You cannot fully solve this with policy alone, but you can make the empty-but-booked state visible and reclaim it automatically. Two mechanics do most of the work: a check-in requirement (the meeting auto-cancels if nobody confirms they are in the room within a few minutes) and auto-release (a booking that no one checks into frees the room back to the pool). Both need something at the door that can see the calendar and take action.

This is the part Lobby handles. It is a low-power e-ink display that mounts at the door, reads your Microsoft 365 or Google room calendar, shows whether the room is free or busy, and handles check-in and auto-release so ghost-booked huddle rooms get reclaimed instead of sitting locked. To be clear about what it is not: it is not a video system, it will not fix your acoustics or your camera, and it does not book rooms for you. It is the small piece that keeps the rooms you built honest. If your problem is contested small rooms rather than AV, that is the piece worth adding. And if you are naming those new rooms while you are at it, we collected some meeting room name ideas.

TL;DR

  • Most meetings are tiny (about 68% are one or two people, about 40% solo) but most rooms are built for five or more.

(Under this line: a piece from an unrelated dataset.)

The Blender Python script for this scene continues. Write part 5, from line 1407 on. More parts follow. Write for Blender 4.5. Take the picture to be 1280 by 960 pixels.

Fix the mismatch.
  • A phone booth is for 1 to 2 people, a huddle room is for 2 to 4, and a conference room is for 5 or more. They solve different problems.
  • Add more small rooms and fewer big ones. Split an oversized conference room into two or three huddle rooms.
  • Keep the setup minimal: one screen, a good video bar, acoustic treatment, front-facing light, and one cable. If setup takes over 60 seconds, you have too much gear.
  • Measure occupancy before adding rooms. Meeting rooms are the most-contested space at about 56% utilization.
  • Ghost-booking hits small rooms hardest. Use check-in and auto-release to reclaim empty-but-booked rooms.